For the world of Weaver is one hidden by secrets and grand intrigue. Standing in his way at times are men such as Jonathan Wilde, the crime lord of 18th century London. Tied up in a murder charge involving Wilde's associates, Weaver struggles to untangle himself from the man?s nefarious designs. Weaver soon finds that the massive corporate entities, such as the South Sea Company, may have an interest in the case. Developing in the financial world at the time was the use of stocks, and Weaver's deceased father was heavily into the practice of buying and selling them. This sort of practice was leading to the accumulation of vast quantities of wealth, and those who sought to derail such financial windfalls were treading on dangerous ground. With the help of his hilariously ribald Scottish doctor friend, Weaver ignores every warning and attempt on his mission, turning the world of shadowy London finance on its head.

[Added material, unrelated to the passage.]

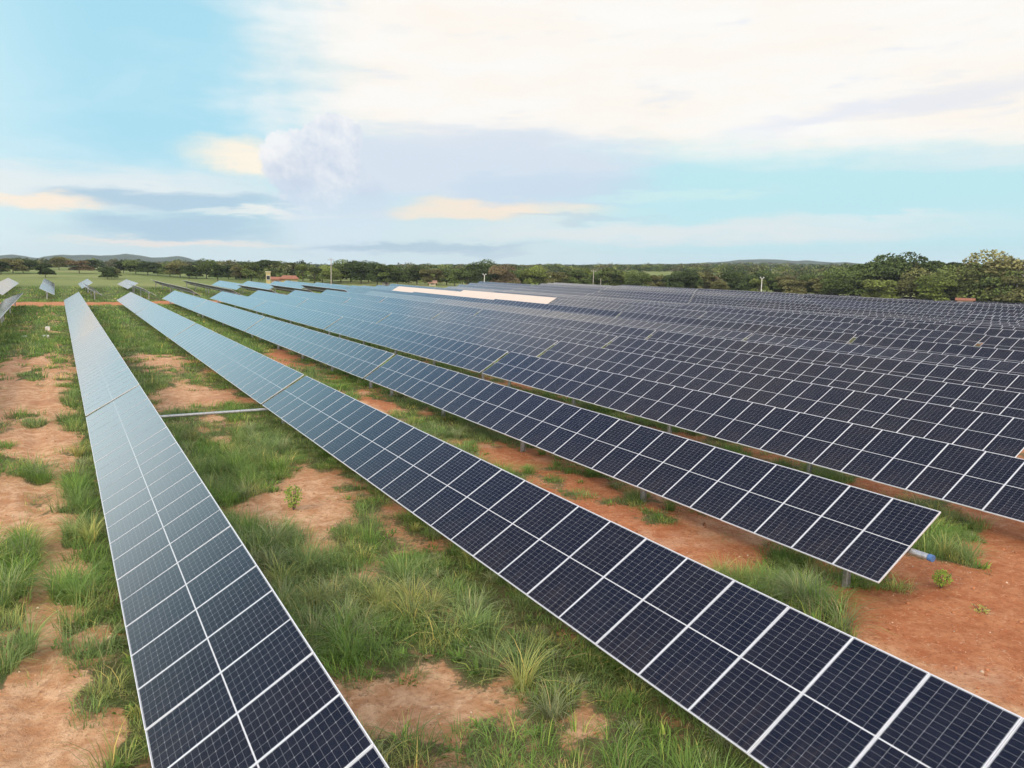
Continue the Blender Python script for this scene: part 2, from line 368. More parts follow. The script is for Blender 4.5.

A Conspiracy of Paper is a truly transportive novel, taking the reader to a place both disturbing and intriguing. Liss is so brilliantly descriptive, that is just is hard to put this book away. His is also very adept at juggling the numerous and sometimes opaque antique storylines into a thriller almost anyone can follow. It is an amazing effort by a first time writer and an exciting example of what enlightened thrillers can be. A must read.